Set exercise: Can you transcribe the data exactly? Leave the pictures out.

Data extract:

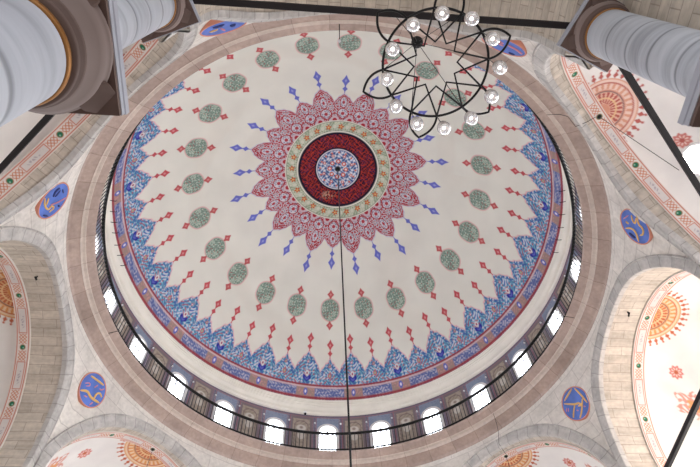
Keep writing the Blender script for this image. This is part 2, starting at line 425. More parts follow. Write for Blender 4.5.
# ------------------------------------------------------------------ drum wall with windows
RW = 1.345; WZ0, WZ1 = 2.49, 2.89
WH, WS_ = .060, 2.735          # window half width, springing height of its arch
def win_in(x, z, g=0.):        # inside the opening (pointed round arch)
    return (np.abs(x) < WH-g) & ((z < WS_) | (np.hypot(x, z-WS_) < WH-g)) & (z > 2.51)
def paint_drum(a, z):
    C = Canvas(len(a), (126, 124, 138)); e = .003
    d = fold(a, 15, PH); x = RW*np.radians(d); ad = np.abs(d)
    xb = RW*np.radians(fold(a, 15, PH+7.5))
    sp = scroll(x, z, 150., 2.)
    C.put(inside(-(sp-.3), .3)*.5, (104, 104, 124)); C.put(inside(sp+.55, .3)*.45, (170, 164, 172))
    # blind bays
    bl = inside(np.abs(xb)-.072, e)
    C.put(bl*1., (120, 108, 112))
    C.put(inside(np.abs(xb)-.058, e)*inside(np.abs(z-2.69)-.155, e), (160, 148, 136))
    C.put(inside(np.abs(xb)-.058, e)*inside(-(scroll(xb, z, 90., 2.4)-.35), .3)*.6*(z < 2.845), (132, 118, 106))
    vase = np.minimum(np.hypot(xb, (z-2.70)*.8)-.024, np.hypot(xb*.8, (z-2.765)*1.0)-.026)
    C.put(inside(vase, e*2)*.8, (206, 200, 190)); C.put(inside(np.hypot(xb, (z-2.77))-.012, e*2)*.8, (130, 110, 104))
    arch = np.where(z < 2.78, np.abs(xb)-.046, np.hypot(xb, z-2.78)-.046)
    C.put(line(arch, .0022, e), (104, 84, 84))
    # pilaster lines
    for k in (.079, .098):
        C.put(line(np.abs(x)-k, .0016, e), (150, 84, 92))
    C.put(line(np.abs(x)-.0885, .005, e)*.6, (96, 84, 104))
    C.put(line(z-2.868, .002, e), (160, 110, 116)); C.put(inside(2.872-z, e), (112, 100, 116))
    # blue spandrels over the windows, white archivolt
    ar = np.where(z < WS_, np.abs(x)-WH, np.hypot(x, z-WS_)-WH)
    C.put(inside(np.abs(x)-.076, e)*inside(2.7-z, e)*inside(z-2.862, e), (132, 142, 162))
    C.put(inside(np.abs(x)-.074, e)*inside(-(sp-.35), .3)*(z > 2.7)*(z < 2.862)*.5, (108, 116, 144))
    C.put(inside(ar-.014, e), (206, 196, 194)); C.put(line(ar-.0145, .0014, e), (168, 110, 110))
    return C.c
nA, nZ = 24*64, 110
a = np.linspace(0, 360, nA, endpoint=False); z = np.linspace(WZ0, WZ1, nZ)
Ag, Zg = np.meshgrid(a, z, indexing='ij')
ac = Ag+360/nA/2; zc = Zg+(z[1]-z[0])/2
xk = RW*np.radians(fold(ac, 15, PH))
keep = ~win_in(xk, zc, .002); keep = keep[:, :-1]
T = np.radians(Ag.ravel())
link('wall_drum', W(np.stack([RW*np.cos(T), RW*np.sin(T), Zg.ravel()], 1)), gridfaces(nA, nZ, True, keep), M['paint'],
     paint=paint_drum(Ag.ravel(), Zg.ravel()), kind='structure')

def cyl(r, th, x, z):          # point on the drum wall: local x along the wall at bearing th
    t = th+x/RW; return (r*cos(t), r*sin(t), z)
def arch_outline(hw, zs, z0, n=14):
    pts = [(-hw, z0)]+[(-hw*cos(pi*k/n), zs+hw*sin(pi*k/n)) for k in range(n+1)]+[(hw, z0)]
    return pts
for k in range(24):
    th = rad(PH+15*k)
    # reveal + archivolt frame
    mb = MB(); o1 = arch_outline(WH+.013, WS_, 2.515); o2 = arch_outline(WH-.005, WS_, 2.515)
    V = []
    for (xo, zo), (xi, zi) in zip(o1, o2):
        V += [cyl(RW-.010, th, xo, zo), cyl(RW-.010, th, xi, zi), cyl(RW+.036, th, xi, zi), cyl(RW+.036, th, xo, zo)]
    n = len(o1); F = []
    for i in range(n-1):
        for j in range(4):
            l = (j+1) % 4; F.append((i*4+j, (i+1)*4+j, (i+1)*4+l, i*4+l))
    mb.add(W(V), F)
    fr = mb.build('window_%d' % (k+1), M['frame'], smooth=False, kind='structure')
    # pane
    o3 = arch_outline(WH-.004, WS_, 2.515)
    V = [cyl(RW+.030, th, x, z) for x, z in o3]; V += [cyl(RW+.036, th, x, z) for x, z in o3]
    n = len(o3)
    F = [tuple(range(n)), tuple(range(2*n-1, n-1, -1))]+[(i, (i+1) % n, n+(i+1) % n, n+i) for i in range(n)]
    link('pane', W(V), F, M['pane'], fr, False)
    # tracery: small plaster rosettes round the arched head and a bar at the springing
    mb = MB()
    for q in range(5):
        t = pi*(q+.5)/5; x0, z0 = -.036*cos(t), WS_+.036*sin(t)*1.0
        mb.sphere(W([cyl(RW+.028, th, x0, z0)])[0], .0075*S, 8, 6)
    mb.sphere(W([cyl(RW+.028, th, 0, WS_+.012)])[0], .009*S, 8, 6)
    mb.tube(W([cyl(RW+.028, th, x, WS_-.002) for x in np.linspace(-WH+.004, WH-.004, 6)]), .0022*S, 6)
    mb.build('tracery', M['tracery'], fr)

# ------------------------------------------------------------------ railing of the drum gallery
rail = thing('railing', 'black iron balustrade ringing the foot of the windowed drum', 'railing', (0, 0, (2.50+ZF)*S))
base = np.array(rail.location)
def circ(r, z, n=192): return W([(r*cos(2*pi*i/n), r*sin(2*pi*i/n), z) for i in range(n)])
MB().tube(circ(1.2465, 2.640), .0088*S, 8, True).build('top_rail', M['iron'], rail, base=base)
MB().tube(circ(1.2465, 2.513), .0052*S, 8, True).build('bottom_rail', M['iron'], rail, base=base)
NB = 336; vis = []; rest = MB()
order = sorted(range(NB), key=lambda i: -sin(2*pi*(i+.5)/NB))
for c_, i in enumerate(order):
    t = 2*pi*(i+.5)/NB; p = [(1.2465*cos(t), 1.2465*sin(t), h) for h in (2.498, 2.513, 2.640)]
    thick = .0024
    if c_ < 100: MB().tube(W(p), thick*S, 6).build('baluster', M['iron'], rail, base=base)
    else: rest.tube(W(p), thick*S, 6)
ro = rest.build('baluster', M['iron'], rail, base=base); ro['kind'] = 'stuff'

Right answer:
Keep writing the Blender script for this image. This is part 2, starting at line 425. More parts follow. Write for Blender 4.5.
# ------------------------------------------------------------------ drum wall with windows
RW = 1.345; WZ0, WZ1 = 2.49, 2.89
WH, WS_ = .060, 2.735          # window half width, springing height of its arch
def win_in(x, z, g=0.):        # inside the opening (pointed round arch)
    return (np.abs(x) < WH-g) & ((z < WS_) | (np.hypot(x, z-WS_) < WH-g)) & (z > 2.51)
def paint_drum(a, z):
    C = Canvas(len(a), (126, 124, 138)); e = .003
    d = fold(a, 15, PH); x = RW*np.radians(d); ad = np.abs(d)
    xb = RW*np.radians(fold(a, 15, PH+7.5))
    sp = scroll(x, z, 150., 2.)
    C.put(inside(-(sp-.3), .3)*.5, (104, 104, 124)); C.put(inside(sp+.55, .3)*.45, (170, 164, 172))
    # blind bays
    bl = inside(np.abs(xb)-.072, e)
    C.put(bl*1., (120, 108, 112))
    C.put(inside(np.abs(xb)-.058, e)*inside(np.abs(z-2.69)-.155, e), (160, 148, 136))
    C.put(inside(np.abs(xb)-.058, e)*inside(-(scroll(xb, z, 90., 2.4)-.35), .3)*.6*(z < 2.845), (132, 118, 106))
    vase = np.minimum(np.hypot(xb, (z-2.70)*.8)-.024, np.hypot(xb*.8, (z-2.765)*1.0)-.026)
    C.put(inside(vase, e*2)*.8, (206, 200, 190)); C.put(inside(np.hypot(xb, (z-2.77))-.012, e*2)*.8, (130, 110, 104))
    arch = np.where(z < 2.78, np.abs(xb)-.046, np.hypot(xb, z-2.78)-.046)
    C.put(line(arch, .0022, e), (104, 84, 84))
    # pilaster lines
    for k in (.079, .098):
        C.put(line(np.abs(x)-k, .0016, e), (150, 84, 92))
    C.put(line(np.abs(x)-.0885, .005, e)*.6, (96, 84, 104))
    C.put(line(z-2.868, .002, e), (160, 110, 116)); C.put(inside(2.872-z, e), (112, 100, 116))
    # blue spandrels over the windows, white archivolt
    ar = np.where(z < WS_, np.abs(x)-WH, np.hypot(x, z-WS_)-WH)
    C.put(inside(np.abs(x)-.076, e)*inside(2.7-z, e)*inside(z-2.862, e), (132, 142, 162))
    C.put(inside(np.abs(x)-.074, e)*inside(-(sp-.35), .3)*(z > 2.7)*(z < 2.862)*.5, (108, 116, 144))
    C.put(inside(ar-.014, e), (206, 196, 194)); C.put(line(ar-.0145, .0014, e), (168, 110, 110))
    return C.c
nA, nZ = 24*64, 110
a = np.linspace(0, 360, nA, endpoint=False); z = np.linspace(WZ0, WZ1, nZ)
Ag, Zg = np.meshgrid(a, z, indexing='ij')
ac = Ag+360/nA/2; zc = Zg+(z[1]-z[0])/2
xk = RW*np.radians(fold(ac, 15, PH))
keep = ~win_in(xk, zc, .002); keep = keep[:, :-1]
T = np.radians(Ag.ravel())
link('wall_drum', W(np.stack([RW*np.cos(T), RW*np.sin(T), Zg.ravel()], 1)), gridfaces(nA, nZ, True, keep), M['paint'],
     paint=paint_drum(Ag.ravel(), Zg.ravel()), kind='structure')

def cyl(r, th, x, z):          # point on the drum wall: local x along the wall at bearing th
    t = th+x/RW; return (r*cos(t), r*sin(t), z)
def arch_outline(hw, zs, z0, n=14):
    pts = [(-hw, z0)]+[(-hw*cos(pi*k/n), zs+hw*sin(pi*k/n)) for k in range(n+1)]+[(hw, z0)]
    return pts
for k in range(24):
    th = rad(PH+15*k)
    # reveal + archivolt frame
    mb = MB(); o1 = arch_outline(WH+.013, WS_, 2.515); o2 = arch_outline(WH-.005, WS_, 2.515)
    V = []
    for (xo, zo), (xi, zi) in zip(o1, o2):
        V += [cyl(RW-.010, th, xo, zo), cyl(RW-.010, th, xi, zi), cyl(RW+.036, th, xi, zi), cyl(RW+.036, th, xo, zo)]
    n = len(o1); F = []
    for i in range(n-1):
        for j in range(4):
            l = (j+1) % 4; F.append((i*4+j, (i+1)*4+j, (i+1)*4+l, i*4+l))
    mb.add(W(V), F)
    fr = mb.build('window_%d' % (k+1), M['frame'], smooth=False, kind='structure')
    # pane
    o3 = arch_outline(WH-.004, WS_, 2.515)
    V = [cyl(RW+.030, th, x, z) for x, z in o3]; V += [cyl(RW+.036, th, x, z) for x, z in o3]
    n = len(o3)
    F = [tuple(range(n)), tuple(range(2*n-1, n-1, -1))]+[(i, (i+1) % n, n+(i+1) % n, n+i) for i in range(n)]
    link('pane', W(V), F, M['pane'], fr, False)
    # tracery: small plaster rosettes round the arched head and a bar at the springing
    mb = MB()
    for q in range(5):
        t = pi*(q+.5)/5; x0, z0 = -.036*cos(t), WS_+.036*sin(t)*1.0
        mb.sphere(W([cyl(RW+.028, th, x0, z0)])[0], .0075*S, 8, 6)
    mb.sphere(W([cyl(RW+.028, th, 0, WS_+.012)])[0], .009*S, 8, 6)
    mb.tube(W([cyl(RW+.028, th, x, WS_-.002) for x in np.linspace(-WH+.004, WH-.004, 6)]), .0022*S, 6)
    mb.build('tracery', M['tracery'], fr)

# ------------------------------------------------------------------ railing of the drum gallery
rail = thing('railing', 'black iron balustrade ringing the foot of the windowed drum', 'railing', (0, 0, (2.50+ZF)*S))
base = np.array(rail.location)
def circ(r, z, n=192): return W([(r*cos(2*pi*i/n), r*sin(2*pi*i/n), z) for i in range(n)])
MB().tube(circ(1.2465, 2.640), .0088*S, 8, True).build('top_rail', M['iron'], rail, base=base)
MB().tube(circ(1.2465, 2.513), .0052*S, 8, True).build('bottom_rail', M['iron'], rail, base=base)
NB = 336; vis = []; rest = MB()
order = sorted(range(NB), key=lambda i: -sin(2*pi*(i+.5)/NB))
for c_, i in enumerate(order):
    t = 2*pi*(i+.5)/NB; p = [(1.2465*cos(t), 1.2465*sin(t), h) for h in (2.498, 2.513, 2.640)]
    thick = .0024
    if c_ < 100: MB().tube(W(p), thick*S, 6).build('baluster', M['iron'], rail, base=base)
    else: rest.tube(W(p), thick*S, 6)
ro = rest.build('baluster', M['iron'], rail, base=base); ro['kind'] = 'stuff'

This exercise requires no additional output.